松瀬研祐

グレイテスト・ショーマンの松瀬研祐のレビュー・感想・評価

グレイテスト・ショーマン(2017年製作の映画)
3.7
主人公自身がパフォーマンスをするのではなく、プロデューサーとして成り上がろうとする人物であることが興味深かった。生まれながら貧困と、自分が下流階級であることへの劣等感があり、なんとか成功しようと躍起になる。ミュージカルナンバーで歌われる取り分の交渉は、まぎれもなくプロデューサーのそれで、ポンポンと小気味いいテンポで物語が進むが、例えば評論家に批判された新聞記事が載ると、「その新聞を持参した人は半額で観れる」という特典を設ける発想などは、事実かどうかは置いておいて、驚くような手腕だと思う。広告や、女王様への謁見など、巧みな宣伝戦略を駆使しようとする思考もまた徹底的にプロデューサーの感覚。

だからこそ、よりビジネス的な好機と思われる機会が訪れれば、それまでの興行のことなどお構いなし、とあっさり人に委ねようとするのは当然。それによるしっぺ返しは物語を作るうえでのお決まりではあるし、その後、家族や仲間との和解を経て、再び興行を推し進めつつ、愛すべき家族を大切にする描写も忘れない。

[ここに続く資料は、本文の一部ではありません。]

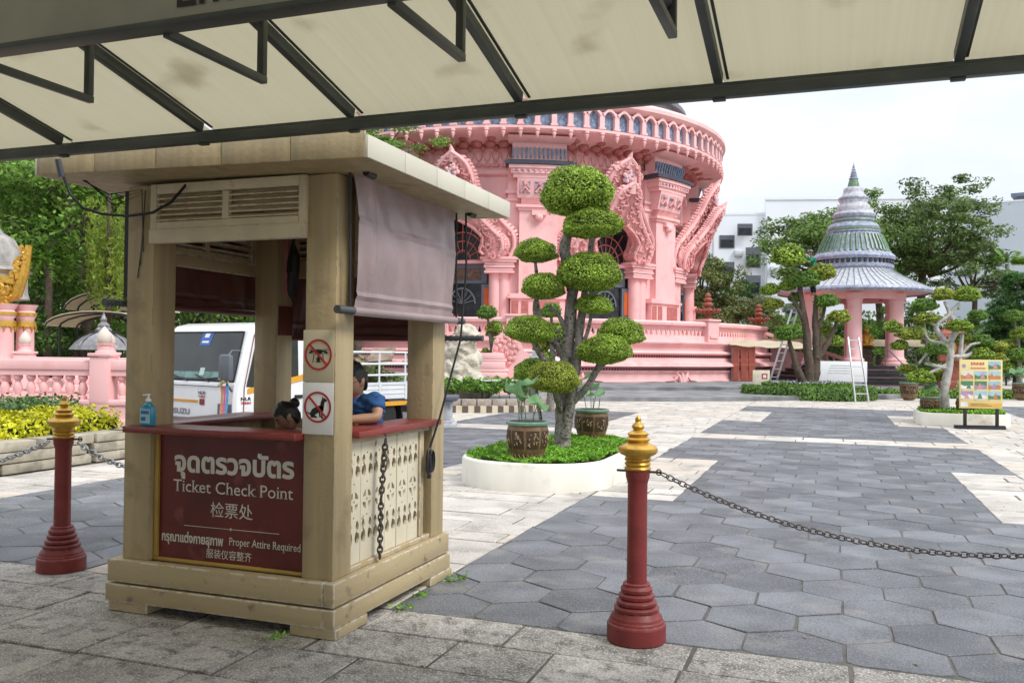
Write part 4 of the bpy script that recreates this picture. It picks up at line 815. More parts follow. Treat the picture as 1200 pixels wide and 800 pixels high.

特に興味深いのが、放火により興業の中心となる建物を失い、失意のうちにいる主人公の前に、彼らの興行をこれでもかと批判した評論家が、着かず離れずながら奮起の台詞を語る際、『芸術ではない』と否定的な言葉を使うが、それに対して主人公はなんの躊躇いもなく『当たり前だよ』と答える。これまでの様々な批判、非難の中で、様々な抵抗・反発をしてきた主人公にとって、興行が既存の芸術であるかどうかは問題ではない。エンドロールの終わりに、本人の言葉をクレジットすることで実話を基にしていることを語りつつ、本人の考える芸術観についても明示しているものの、彼の徹底したプロデューサー然とした振る舞いを楽しむことができる作品だった。